On the playoff hole, Ryan didn’t repeat her mistake of clipping the trees on the right side of hole 18’s chute. She powered a drive up high on to the left side of the fairway. Tattar, throwing first, had sent a more conservative drive shorter, leaving her with the choice of laying up or trying to make the green, knowing that Ryan was in prime position. Tattar’s upshot was a little right but took a friendly kick off a tree to land just outside circle one at the mouth of the green entrance. Facing an eerily similar scenario to what Corey Ellis would face later in the day and throwing from a similar position, Ryan threw the forehand a touch wide left, but it banked off the wall and kicked to within a few feet of the basket. Tattar’s putt to force a playoff went so close to clearing the front of the rim that it seemed to wrap around the steel momentarily before falling back on to the wood chips. The Estonian world champ and nigh unbeatable player over the last two months gave a shrug and a smile as Ryan tapped in to join the crowd in a victory roar.

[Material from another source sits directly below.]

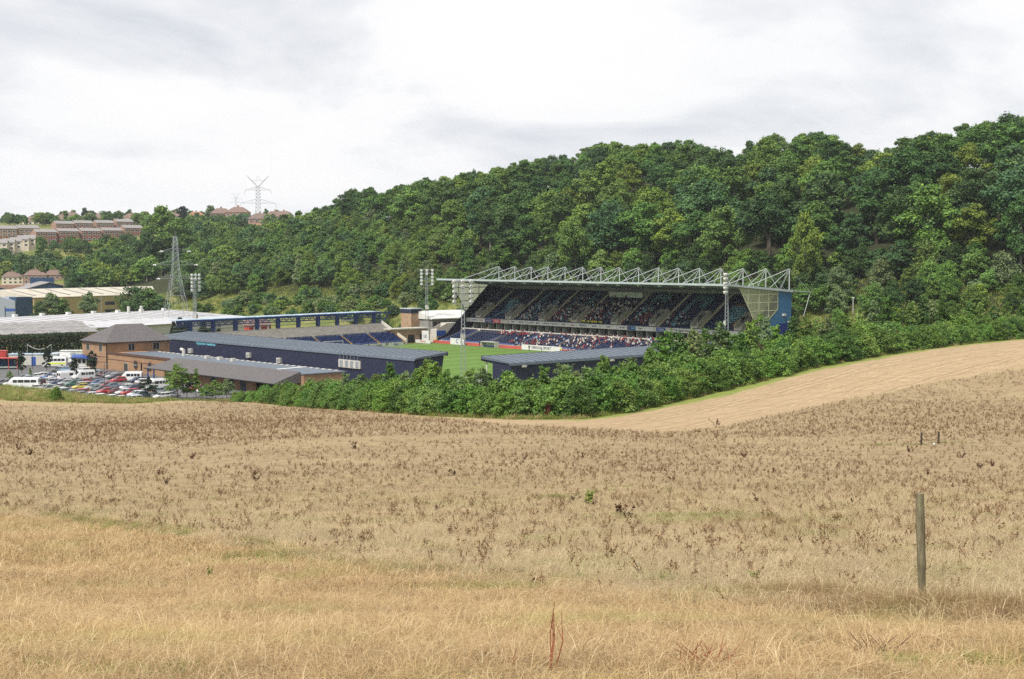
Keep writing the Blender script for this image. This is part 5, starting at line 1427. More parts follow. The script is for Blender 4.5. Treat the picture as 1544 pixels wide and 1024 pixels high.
ROWS = {
 'row along the brick wall': [(149, 561.5, 'silver', 'estate'), (155, 562.3, 'grey', 'saloon'), (160, 563, 'dark red', 'hatchback'), (165.5, 564.5, 'grey', 'saloon'), (170, 566, 'silver', 'hatchback'), (175, 567.2, 'dark grey', 'estate'), (178.5, 571.5, 'red', 'hatchback'), (197, 570.5, 'white', 'minibus'),
     (207, 572.2, 'navy blue', 'hatchback'), (217, 574.5, 'white', 'saloon'), (229, 574.8, 'white', 'estate'), (240, 576, 'dark grey', 'saloon'), (255, 579, 'maroon', 'hatchback'), (288, 583, 'white', 'people carrier'), (300, 585, 'red', 'estate'), (310, 587, 'white', 'saloon')],
 'upper middle row of the car park': [(34, 568.7, 'grey', 'hatchback'), (41, 569.4, 'silver', 'saloon'), (54, 566.5, 'white', 'saloon'), (62, 565.5, 'white', 'estate'), (73.6, 566.9, 'blue', 'hatchback'), (86, 567, 'white', 'saloon'), (93, 568.7, 'pale blue', 'hatchback'), (104, 569, 'white', 'van'), (125, 568.3, 'white', 'minibus'), (147, 576, 'blue', 'saloon'), (153, 578.4, 'pale blue', 'hatchback'), (161, 580, 'red', 'estate'), (168.5, 581, 'blue grey', 'saloon'), (190, 583, 'white', 'hatchback'), (200, 584, 'navy blue', 'hatchback')],
 'middle row of the car park': [(3, 576, 'dark grey', 'saloon'), (11, 576, 'grey', 'estate'), (18.6, 577, 'white', 'saloon'), (57, 575, 'maroon', 'hatchback'), (70, 573, 'white', 'saloon'), (84, 574.6, 'silver', 'estate'), (91, 575.4, 'navy blue', 'saloon'), (99.5, 576, 'silver', 'hatchback'), (111, 577.6, 'green', 'estate'), (126.4, 574.4, 'red', 'hatchback'), (121, 582, 'yellow', 'hatchback'), (130, 581, 'silver', 'people carrier'), (139, 582.4, 'silver', 'hatchback'), (149, 584, 'grey green', 'saloon'), (153, 585.5, 'dark grey', 'hatchback'),
     (159.5, 588.2, 'red', 'saloon'), (168, 587.5, 'dark grey', 'hatchback'), (177, 589.2, 'dark red', 'saloon'), (186.5, 590, 'white', 'hatchback'), (196.5, 590.6, 'red', 'estate'), (205, 593, 'white', 'hatchback'), (213, 594, 'blue grey', 'saloon')],
 'row before the canopy end': [(236, 582, 'white', 'minibus'), (242, 588.5, 'grey green', 'estate'), (252, 589, 'grey', 'saloon'), (244, 596, 'white', 'hatchback'), (258, 594.6, 'silver', 'saloon')],
 'lowest row beside the grass bank': [(34, 582.5, 'white', 'coach'), (58, 583.4, 'white', 'saloon'), (67, 583, 'white', 'hatchback'), (74, 584.6, 'grey green', 'estate'), (83.5, 586, 'cream', 'saloon'), (92, 588, 'white', 'saloon'), (101.5, 589, 'green', 'hatchback'), (112, 591.5, 'silver', 'saloon'), (119, 591, 'red', 'estate'), (127, 593.8, 'grey', 'hatchback'), (135, 595.4, 'white', 'hatchback'), (146, 595, 'red', 'saloon'), (155, 597.4, 'white', 'hatchback'), (167, 599.2, 'white', 'saloon'), (181, 600.4, 'cream', 'saloon'), (200, 600.8, 'white', 'estate')],
 'short row below the white cabin': [(88, 556.5, 'silver', 'hatchback'), (99, 556.5, 'pale blue', 'saloon'), (124, 559.4, 'white', 'people carrier'), (117, 560, 'white', 'hatchback')],
}
taken = set(); CSC = {'minibus': .97, 'van': .97, 'coach': .95}
def an(s): return ('an ' if s[0] in 'aeiou' else 'a ') + s
for row, cars in ROWS.items():
    for i, (px, py, colr, kind) in enumerate(cars):
        nb = [f'{cars[j][2]} {cars[j][3]}' for j in (i - 1, i + 1) if 0 <= j < len(cars)]
        lab = f'{colr} {kind} between the {nb[0]} and {nb[1]}, {row}' if len(nb) == 2 else f'{colr} {kind} next to the {nb[0]} ending the {row}'
        lab = lab.replace(' of the car park', '')
        w = lab.split()
        p = onz(px, py, .7); p.z = .03
        rz = ROT + math.pi + random.uniform(-.05, .05) + (math.pi if random.random() < .25 else 0)
        if kind == 'coach' or row.startswith('short'): rz = math.pi + random.uniform(-.05, .25)
        if colr == 'white' and kind == 'minibus' and py < 575 and px > 190: rz = math.radians(184)
        proto = CK[kind]
        if kind not in taken:
            taken.add(kind); o = proto; o.location = p; o.rotation_euler = (0, 0, rz); o['label'] = lab; o['group'] = 'vehicles in the car park'
            for c in [o] + list(o.children): c.color = (*CC[colr], 1)
            o.scale = (CSC.get(kind, .88),) * 3
        else: dup(proto, p, rz, lab, 'vehicles in the car park', CSC.get(kind, .88), (*CC[colr], 1))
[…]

“I feel incredible,” Ryan said. “I have a lot of friends and a lot of supporters around here, so it means a ton to me to win this one.” Of Tattar, she said, “I knew I just had to keep pace, keep pushing, stay with her and I managed to do it.“
It wasn’t quite the heroics of Simon Lizotte’s comeback, but Ryan nevertheless had to battle from 27th place after round one and threw seven under par for the final two rounds to claim a share of the lead. Both winners showed that in woods courses, you are never out of it if you persist.
Hometown Love
“It feels so unreal,” said Lizotte. “It just doesn’t make sense. At no point this weekend had I thought I had a chance to win. Maple Hill, the course gave me a lot of love the last two days. Great kicks here and there. I’ve been in that little hut behind us just shaking for the last twenty or thirty minutes. After the first round, I was seven back which on a course like this is not a huge thing but just the way my game was feeling and my performance last week in Vermont wasn’t that great either. It’s so weird — I’m either, like, playing for the win or playing for 30th place. Today, I was just cruising and feeling the vibes. On a course like this? I mean on round one I shot plus two and on round two I shot eight under, but my throws weren’t much better, I just got better breaks here and there. I really got the hometown love of the course.”
The Tour Champions
Kristin Tattar was rewarded for her dominant season with the FPO tour crown. But after all the drama, the big showdown between Paul McBeth and Ricky Wysocki for the DGPT points victory felt like a sideshow to the main event. Although thrilling in its own right – coming down to five points in favor of Wysocki, less than a throw over a whole season – those that are pushing for the season long tour standings to take on a greater significance in the eyes of the disc golf public are going against layers of mythology that places like Maple Hill have built up. It seems that winning majors and winning world championships have more significance for those that watch the pros play. This may change over time, but more prominence seems like something that would be hard to impose on the fans.
Now the show travels down I-95 to Charlotte, where this outstanding season of disc golf will no doubt give us more stories to tell.